Post by brihaspati »

This is now spinning into a social/religious debate that is already done on other threads.

Casteism - etc, in "current Hindus" should be discussed elsewhere. My point was about possible Buddhist contribution to the original development of "casteism". Linking actual profession or "karma" with rebirth and penalties/rewards in a future birth - smacks too heavily of Buddhist memes, and intensification of marginal strands within the Vedic and post-Vedic that were made into a central issue by the Buddhist infrastructure.
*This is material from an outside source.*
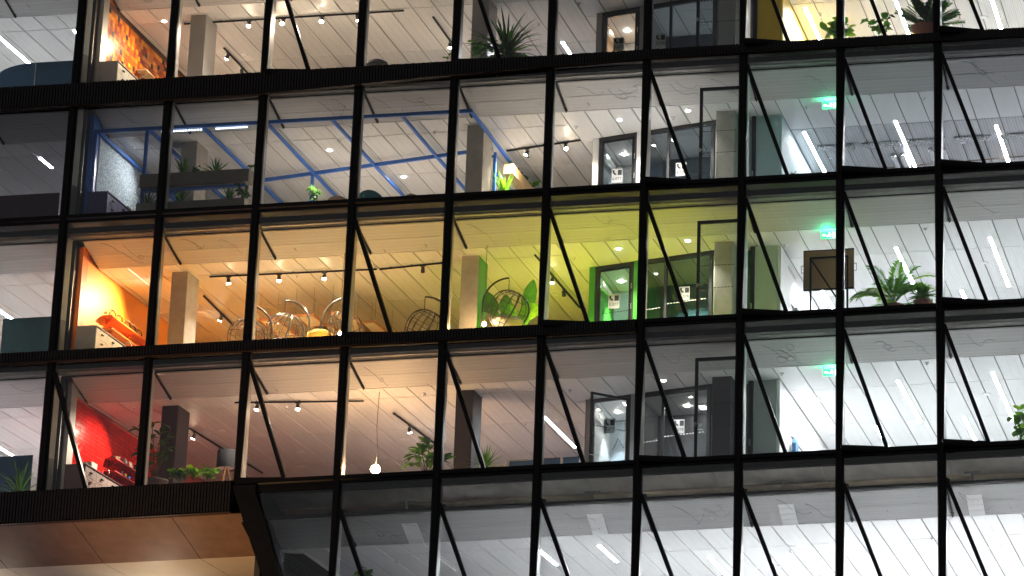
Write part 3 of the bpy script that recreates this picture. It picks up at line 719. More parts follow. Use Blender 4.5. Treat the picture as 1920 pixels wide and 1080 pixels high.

Whether there is a huge difference between Hinayan, Mahayana, etc - is irrelevant for the strategic viewpoint. The core question reduces to - what exactly in any variant of currently existing Buddhism anywhere, stands against Islamics, or "west" or communist China? From that point, the finer points of doctrinal interpretations about the nature of the soul and mahadhamma and means of moksha, are as valuable (or as valueless) as how twelver Shias differ from non-twelvers, and how Shias differ in the claim to spiritual empire by descent from the Sunnis, or how the 4/6 different schools within the Sunni differ on whether the sweat is haraam or not, or how the over 100 sects of protestant Christianity differ on the Sabbath from Catholics.

The two independent seats of Buddhism we can test this on - are Sri Lanka and Myanmar. Both have had no compunction in kissing all three forces mentioned above and mortally hostile to the idea of India, and some of them to the very idea of a "Hindu" India.